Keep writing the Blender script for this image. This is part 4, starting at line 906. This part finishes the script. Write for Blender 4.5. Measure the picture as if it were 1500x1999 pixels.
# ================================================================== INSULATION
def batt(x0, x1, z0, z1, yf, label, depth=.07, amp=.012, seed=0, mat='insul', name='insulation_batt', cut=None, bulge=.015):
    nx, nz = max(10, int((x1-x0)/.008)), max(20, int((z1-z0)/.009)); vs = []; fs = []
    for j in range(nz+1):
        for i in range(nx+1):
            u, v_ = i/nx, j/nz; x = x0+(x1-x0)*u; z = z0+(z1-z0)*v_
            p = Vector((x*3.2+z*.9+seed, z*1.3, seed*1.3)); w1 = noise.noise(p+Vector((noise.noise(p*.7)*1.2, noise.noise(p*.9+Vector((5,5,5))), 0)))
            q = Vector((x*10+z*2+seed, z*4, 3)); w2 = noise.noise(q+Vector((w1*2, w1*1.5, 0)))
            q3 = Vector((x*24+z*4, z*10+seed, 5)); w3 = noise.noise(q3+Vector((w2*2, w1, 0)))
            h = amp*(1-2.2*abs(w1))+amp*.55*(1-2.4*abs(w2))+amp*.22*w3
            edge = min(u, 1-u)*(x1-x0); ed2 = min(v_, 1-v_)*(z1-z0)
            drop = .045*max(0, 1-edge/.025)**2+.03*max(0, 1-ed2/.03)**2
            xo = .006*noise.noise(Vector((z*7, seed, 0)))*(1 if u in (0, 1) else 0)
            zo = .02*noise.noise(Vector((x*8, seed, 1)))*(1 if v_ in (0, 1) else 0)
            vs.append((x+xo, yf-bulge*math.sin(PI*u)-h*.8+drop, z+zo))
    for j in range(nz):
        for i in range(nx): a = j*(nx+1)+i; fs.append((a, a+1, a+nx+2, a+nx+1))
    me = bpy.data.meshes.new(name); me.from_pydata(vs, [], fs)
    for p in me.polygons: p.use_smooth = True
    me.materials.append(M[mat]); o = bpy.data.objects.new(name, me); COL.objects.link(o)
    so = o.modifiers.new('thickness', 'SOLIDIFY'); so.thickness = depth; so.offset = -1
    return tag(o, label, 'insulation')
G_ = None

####

Requirement: Return the whole listing exactly, with every line included.

In response:
Keep writing the Blender script for this image. This is part 4, starting at line 906. This part finishes the script. Write for Blender 4.5. Measure the picture as if it were 1500x1999 pixels.
# ================================================================== INSULATION
def batt(x0, x1, z0, z1, yf, label, depth=.07, amp=.012, seed=0, mat='insul', name='insulation_batt', cut=None, bulge=.015):
    nx, nz = max(10, int((x1-x0)/.008)), max(20, int((z1-z0)/.009)); vs = []; fs = []
    for j in range(nz+1):
        for i in range(nx+1):
            u, v_ = i/nx, j/nz; x = x0+(x1-x0)*u; z = z0+(z1-z0)*v_
            p = Vector((x*3.2+z*.9+seed, z*1.3, seed*1.3)); w1 = noise.noise(p+Vector((noise.noise(p*.7)*1.2, noise.noise(p*.9+Vector((5,5,5))), 0)))
            q = Vector((x*10+z*2+seed, z*4, 3)); w2 = noise.noise(q+Vector((w1*2, w1*1.5, 0)))
            q3 = Vector((x*24+z*4, z*10+seed, 5)); w3 = noise.noise(q3+Vector((w2*2, w1, 0)))
            h = amp*(1-2.2*abs(w1))+amp*.55*(1-2.4*abs(w2))+amp*.22*w3
            edge = min(u, 1-u)*(x1-x0); ed2 = min(v_, 1-v_)*(z1-z0)
            drop = .045*max(0, 1-edge/.025)**2+.03*max(0, 1-ed2/.03)**2
            xo = .006*noise.noise(Vector((z*7, seed, 0)))*(1 if u in (0, 1) else 0)
            zo = .02*noise.noise(Vector((x*8, seed, 1)))*(1 if v_ in (0, 1) else 0)
            vs.append((x+xo, yf-bulge*math.sin(PI*u)-h*.8+drop, z+zo))
    for j in range(nz):
        for i in range(nx): a = j*(nx+1)+i; fs.append((a, a+1, a+nx+2, a+nx+1))
    me = bpy.data.meshes.new(name); me.from_pydata(vs, [], fs)
    for p in me.polygons: p.use_smooth = True
    me.materials.append(M[mat]); o = bpy.data.objects.new(name, me); COL.objects.link(o)
    so = o.modifiers.new('thickness', 'SOLIDIFY'); so.thickness = depth; so.offset = -1
    return tag(o, label, 'insulation')
G_ = None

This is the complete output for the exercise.